:: Task goal ::
Every line of the material that follows must be printed again exactly.

:: Collected data ::
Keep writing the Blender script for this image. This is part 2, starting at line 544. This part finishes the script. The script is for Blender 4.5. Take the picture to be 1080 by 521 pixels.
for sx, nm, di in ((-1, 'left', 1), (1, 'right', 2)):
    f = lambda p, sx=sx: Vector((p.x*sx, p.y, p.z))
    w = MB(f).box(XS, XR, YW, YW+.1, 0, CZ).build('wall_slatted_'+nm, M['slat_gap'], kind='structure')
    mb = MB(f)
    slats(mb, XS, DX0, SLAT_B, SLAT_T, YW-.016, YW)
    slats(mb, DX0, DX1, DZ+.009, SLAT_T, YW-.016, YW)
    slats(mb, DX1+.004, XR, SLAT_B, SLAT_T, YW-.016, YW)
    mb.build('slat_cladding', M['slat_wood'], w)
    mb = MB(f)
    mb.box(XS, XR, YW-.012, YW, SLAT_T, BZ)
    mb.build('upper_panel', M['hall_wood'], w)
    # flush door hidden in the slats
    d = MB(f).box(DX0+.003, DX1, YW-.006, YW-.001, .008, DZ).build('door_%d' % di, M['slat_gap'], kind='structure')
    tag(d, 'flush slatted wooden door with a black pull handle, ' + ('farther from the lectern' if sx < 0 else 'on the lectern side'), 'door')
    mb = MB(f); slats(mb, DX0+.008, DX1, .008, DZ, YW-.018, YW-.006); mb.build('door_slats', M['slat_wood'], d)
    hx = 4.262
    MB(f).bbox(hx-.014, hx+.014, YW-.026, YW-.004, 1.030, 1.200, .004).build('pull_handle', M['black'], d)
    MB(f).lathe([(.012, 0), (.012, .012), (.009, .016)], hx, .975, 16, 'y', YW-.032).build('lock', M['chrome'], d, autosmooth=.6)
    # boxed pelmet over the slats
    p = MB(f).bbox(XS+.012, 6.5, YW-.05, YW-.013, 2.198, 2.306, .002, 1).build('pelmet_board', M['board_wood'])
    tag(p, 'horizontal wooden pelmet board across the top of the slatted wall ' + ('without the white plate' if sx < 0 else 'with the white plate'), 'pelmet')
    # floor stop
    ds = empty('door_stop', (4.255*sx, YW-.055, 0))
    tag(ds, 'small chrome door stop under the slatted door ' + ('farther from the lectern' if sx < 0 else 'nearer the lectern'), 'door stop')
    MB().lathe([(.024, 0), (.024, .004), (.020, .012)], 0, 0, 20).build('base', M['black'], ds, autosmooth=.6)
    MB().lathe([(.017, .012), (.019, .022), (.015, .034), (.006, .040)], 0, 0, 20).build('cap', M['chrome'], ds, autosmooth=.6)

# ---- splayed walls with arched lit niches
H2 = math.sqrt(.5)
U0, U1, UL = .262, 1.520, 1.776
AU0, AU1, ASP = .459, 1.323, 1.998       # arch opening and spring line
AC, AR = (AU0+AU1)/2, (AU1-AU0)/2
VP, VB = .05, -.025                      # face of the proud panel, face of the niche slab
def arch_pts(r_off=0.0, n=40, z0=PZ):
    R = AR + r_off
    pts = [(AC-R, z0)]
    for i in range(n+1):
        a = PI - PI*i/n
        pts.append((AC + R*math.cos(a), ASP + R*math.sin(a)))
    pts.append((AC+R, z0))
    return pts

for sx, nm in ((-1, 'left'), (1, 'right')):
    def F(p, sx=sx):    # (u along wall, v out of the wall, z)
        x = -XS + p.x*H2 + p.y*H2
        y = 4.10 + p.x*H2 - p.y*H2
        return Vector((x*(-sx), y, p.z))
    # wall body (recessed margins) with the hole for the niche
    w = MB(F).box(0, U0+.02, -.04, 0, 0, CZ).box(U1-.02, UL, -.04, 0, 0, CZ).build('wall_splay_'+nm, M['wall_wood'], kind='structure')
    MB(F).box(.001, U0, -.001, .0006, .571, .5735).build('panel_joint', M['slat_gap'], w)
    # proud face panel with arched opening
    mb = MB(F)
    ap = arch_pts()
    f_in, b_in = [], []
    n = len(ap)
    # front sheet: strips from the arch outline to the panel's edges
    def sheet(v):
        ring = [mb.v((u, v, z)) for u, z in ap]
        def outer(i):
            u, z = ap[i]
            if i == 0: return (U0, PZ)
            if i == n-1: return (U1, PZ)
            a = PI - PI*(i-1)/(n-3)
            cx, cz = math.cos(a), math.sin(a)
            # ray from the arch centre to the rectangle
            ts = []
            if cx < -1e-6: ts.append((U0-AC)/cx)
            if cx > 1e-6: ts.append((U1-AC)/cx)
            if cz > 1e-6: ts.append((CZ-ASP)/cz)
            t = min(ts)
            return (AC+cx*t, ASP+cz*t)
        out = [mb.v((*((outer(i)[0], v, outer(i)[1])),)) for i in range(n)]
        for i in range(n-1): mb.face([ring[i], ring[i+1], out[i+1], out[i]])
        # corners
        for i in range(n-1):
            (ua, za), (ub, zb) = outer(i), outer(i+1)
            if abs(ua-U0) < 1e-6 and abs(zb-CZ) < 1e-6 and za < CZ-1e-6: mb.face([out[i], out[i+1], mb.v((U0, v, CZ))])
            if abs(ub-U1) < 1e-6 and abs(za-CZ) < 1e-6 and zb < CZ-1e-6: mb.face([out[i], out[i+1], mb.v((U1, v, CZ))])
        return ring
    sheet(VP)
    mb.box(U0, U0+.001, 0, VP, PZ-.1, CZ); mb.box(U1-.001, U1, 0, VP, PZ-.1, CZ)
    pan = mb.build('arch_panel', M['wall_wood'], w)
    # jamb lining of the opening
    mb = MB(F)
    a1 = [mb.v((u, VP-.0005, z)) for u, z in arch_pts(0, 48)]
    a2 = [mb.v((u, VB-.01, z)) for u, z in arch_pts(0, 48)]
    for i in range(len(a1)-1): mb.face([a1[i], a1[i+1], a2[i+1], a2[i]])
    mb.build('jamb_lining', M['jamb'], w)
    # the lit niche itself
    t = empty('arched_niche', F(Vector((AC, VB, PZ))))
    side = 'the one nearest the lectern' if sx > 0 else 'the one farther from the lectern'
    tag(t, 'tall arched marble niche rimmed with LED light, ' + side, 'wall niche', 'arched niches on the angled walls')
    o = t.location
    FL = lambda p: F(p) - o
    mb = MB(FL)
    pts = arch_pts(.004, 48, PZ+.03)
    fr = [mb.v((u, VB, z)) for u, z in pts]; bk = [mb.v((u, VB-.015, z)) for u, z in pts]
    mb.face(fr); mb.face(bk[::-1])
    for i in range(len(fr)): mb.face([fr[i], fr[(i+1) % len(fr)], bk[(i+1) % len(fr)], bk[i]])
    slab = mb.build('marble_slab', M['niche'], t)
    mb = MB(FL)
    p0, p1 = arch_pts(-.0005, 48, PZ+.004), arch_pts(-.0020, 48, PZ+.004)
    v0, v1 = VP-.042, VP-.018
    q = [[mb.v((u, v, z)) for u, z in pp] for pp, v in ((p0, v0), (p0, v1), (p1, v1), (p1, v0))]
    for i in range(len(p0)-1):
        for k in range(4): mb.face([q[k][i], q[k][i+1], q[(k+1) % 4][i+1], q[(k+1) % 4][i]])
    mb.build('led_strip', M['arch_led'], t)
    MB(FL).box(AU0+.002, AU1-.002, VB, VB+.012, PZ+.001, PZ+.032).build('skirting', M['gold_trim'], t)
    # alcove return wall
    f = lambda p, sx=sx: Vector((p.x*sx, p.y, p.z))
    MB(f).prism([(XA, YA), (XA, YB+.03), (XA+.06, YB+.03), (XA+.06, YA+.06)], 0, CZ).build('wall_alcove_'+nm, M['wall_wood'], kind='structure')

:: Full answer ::
Keep writing the Blender script for this image. This is part 2, starting at line 544. This part finishes the script. The script is for Blender 4.5. Take the picture to be 1080 by 521 pixels.
for sx, nm, di in ((-1, 'left', 1), (1, 'right', 2)):
    f = lambda p, sx=sx: Vector((p.x*sx, p.y, p.z))
    w = MB(f).box(XS, XR, YW, YW+.1, 0, CZ).build('wall_slatted_'+nm, M['slat_gap'], kind='structure')
    mb = MB(f)
    slats(mb, XS, DX0, SLAT_B, SLAT_T, YW-.016, YW)
    slats(mb, DX0, DX1, DZ+.009, SLAT_T, YW-.016, YW)
    slats(mb, DX1+.004, XR, SLAT_B, SLAT_T, YW-.016, YW)
    mb.build('slat_cladding', M['slat_wood'], w)
    mb = MB(f)
    mb.box(XS, XR, YW-.012, YW, SLAT_T, BZ)
    mb.build('upper_panel', M['hall_wood'], w)
    # flush door hidden in the slats
    d = MB(f).box(DX0+.003, DX1, YW-.006, YW-.001, .008, DZ).build('door_%d' % di, M['slat_gap'], kind='structure')
    tag(d, 'flush slatted wooden door with a black pull handle, ' + ('farther from the lectern' if sx < 0 else 'on the lectern side'), 'door')
    mb = MB(f); slats(mb, DX0+.008, DX1, .008, DZ, YW-.018, YW-.006); mb.build('door_slats', M['slat_wood'], d)
    hx = 4.262
    MB(f).bbox(hx-.014, hx+.014, YW-.026, YW-.004, 1.030, 1.200, .004).build('pull_handle', M['black'], d)
    MB(f).lathe([(.012, 0), (.012, .012), (.009, .016)], hx, .975, 16, 'y', YW-.032).build('lock', M['chrome'], d, autosmooth=.6)
    # boxed pelmet over the slats
    p = MB(f).bbox(XS+.012, 6.5, YW-.05, YW-.013, 2.198, 2.306, .002, 1).build('pelmet_board', M['board_wood'])
    tag(p, 'horizontal wooden pelmet board across the top of the slatted wall ' + ('without the white plate' if sx < 0 else 'with the white plate'), 'pelmet')
    # floor stop
    ds = empty('door_stop', (4.255*sx, YW-.055, 0))
    tag(ds, 'small chrome door stop under the slatted door ' + ('farther from the lectern' if sx < 0 else 'nearer the lectern'), 'door stop')
    MB().lathe([(.024, 0), (.024, .004), (.020, .012)], 0, 0, 20).build('base', M['black'], ds, autosmooth=.6)
    MB().lathe([(.017, .012), (.019, .022), (.015, .034), (.006, .040)], 0, 0, 20).build('cap', M['chrome'], ds, autosmooth=.6)

# ---- splayed walls with arched lit niches
H2 = math.sqrt(.5)
U0, U1, UL = .262, 1.520, 1.776
AU0, AU1, ASP = .459, 1.323, 1.998       # arch opening and spring line
AC, AR = (AU0+AU1)/2, (AU1-AU0)/2
VP, VB = .05, -.025                      # face of the proud panel, face of the niche slab
def arch_pts(r_off=0.0, n=40, z0=PZ):
    R = AR + r_off
    pts = [(AC-R, z0)]
    for i in range(n+1):
        a = PI - PI*i/n
        pts.append((AC + R*math.cos(a), ASP + R*math.sin(a)))
    pts.append((AC+R, z0))
    return pts

for sx, nm in ((-1, 'left'), (1, 'right')):
    def F(p, sx=sx):    # (u along wall, v out of the wall, z)
        x = -XS + p.x*H2 + p.y*H2
        y = 4.10 + p.x*H2 - p.y*H2
        return Vector((x*(-sx), y, p.z))
    # wall body (recessed margins) with the hole for the niche
    w = MB(F).box(0, U0+.02, -.04, 0, 0, CZ).box(U1-.02, UL, -.04, 0, 0, CZ).build('wall_splay_'+nm, M['wall_wood'], kind='structure')
    MB(F).box(.001, U0, -.001, .0006, .571, .5735).build('panel_joint', M['slat_gap'], w)
    # proud face panel with arched opening
    mb = MB(F)
    ap = arch_pts()
    f_in, b_in = [], []
    n = len(ap)
    # front sheet: strips from the arch outline to the panel's edges
    def sheet(v):
        ring = [mb.v((u, v, z)) for u, z in ap]
        def outer(i):
            u, z = ap[i]
            if i == 0: return (U0, PZ)
            if i == n-1: return (U1, PZ)
            a = PI - PI*(i-1)/(n-3)
            cx, cz = math.cos(a), math.sin(a)
            # ray from the arch centre to the rectangle
            ts = []
            if cx < -1e-6: ts.append((U0-AC)/cx)
            if cx > 1e-6: ts.append((U1-AC)/cx)
            if cz > 1e-6: ts.append((CZ-ASP)/cz)
            t = min(ts)
            return (AC+cx*t, ASP+cz*t)
        out = [mb.v((*((outer(i)[0], v, outer(i)[1])),)) for i in range(n)]
        for i in range(n-1): mb.face([ring[i], ring[i+1], out[i+1], out[i]])
        # corners
        for i in range(n-1):
            (ua, za), (ub, zb) = outer(i), outer(i+1)
            if abs(ua-U0) < 1e-6 and abs(zb-CZ) < 1e-6 and za < CZ-1e-6: mb.face([out[i], out[i+1], mb.v((U0, v, CZ))])
            if abs(ub-U1) < 1e-6 and abs(za-CZ) < 1e-6 and zb < CZ-1e-6: mb.face([out[i], out[i+1], mb.v((U1, v, CZ))])
        return ring
    sheet(VP)
    mb.box(U0, U0+.001, 0, VP, PZ-.1, CZ); mb.box(U1-.001, U1, 0, VP, PZ-.1, CZ)
    pan = mb.build('arch_panel', M['wall_wood'], w)
    # jamb lining of the opening
    mb = MB(F)
    a1 = [mb.v((u, VP-.0005, z)) for u, z in arch_pts(0, 48)]
    a2 = [mb.v((u, VB-.01, z)) for u, z in arch_pts(0, 48)]
    for i in range(len(a1)-1): mb.face([a1[i], a1[i+1], a2[i+1], a2[i]])
    mb.build('jamb_lining', M['jamb'], w)
    # the lit niche itself
    t = empty('arched_niche', F(Vector((AC, VB, PZ))))
    side = 'the one nearest the lectern' if sx > 0 else 'the one farther from the lectern'
    tag(t, 'tall arched marble niche rimmed with LED light, ' + side, 'wall niche', 'arched niches on the angled walls')
    o = t.location
    FL = lambda p: F(p) - o
    mb = MB(FL)
    pts = arch_pts(.004, 48, PZ+.03)
    fr = [mb.v((u, VB, z)) for u, z in pts]; bk = [mb.v((u, VB-.015, z)) for u, z in pts]
    mb.face(fr); mb.face(bk[::-1])
    for i in range(len(fr)): mb.face([fr[i], fr[(i+1) % len(fr)], bk[(i+1) % len(fr)], bk[i]])
    slab = mb.build('marble_slab', M['niche'], t)
    mb = MB(FL)
    p0, p1 = arch_pts(-.0005, 48, PZ+.004), arch_pts(-.0020, 48, PZ+.004)
    v0, v1 = VP-.042, VP-.018
    q = [[mb.v((u, v, z)) for u, z in pp] for pp, v in ((p0, v0), (p0, v1), (p1, v1), (p1, v0))]
    for i in range(len(p0)-1):
        for k in range(4): mb.face([q[k][i], q[k][i+1], q[(k+1) % 4][i+1], q[(k+1) % 4][i]])
    mb.build('led_strip', M['arch_led'], t)
    MB(FL).box(AU0+.002, AU1-.002, VB, VB+.012, PZ+.001, PZ+.032).build('skirting', M['gold_trim'], t)
    # alcove return wall
    f = lambda p, sx=sx: Vector((p.x*sx, p.y, p.z))
    MB(f).prism([(XA, YA), (XA, YB+.03), (XA+.06, YB+.03), (XA+.06, YA+.06)], 0, CZ).build('wall_alcove_'+nm, M['wall_wood'], kind='structure')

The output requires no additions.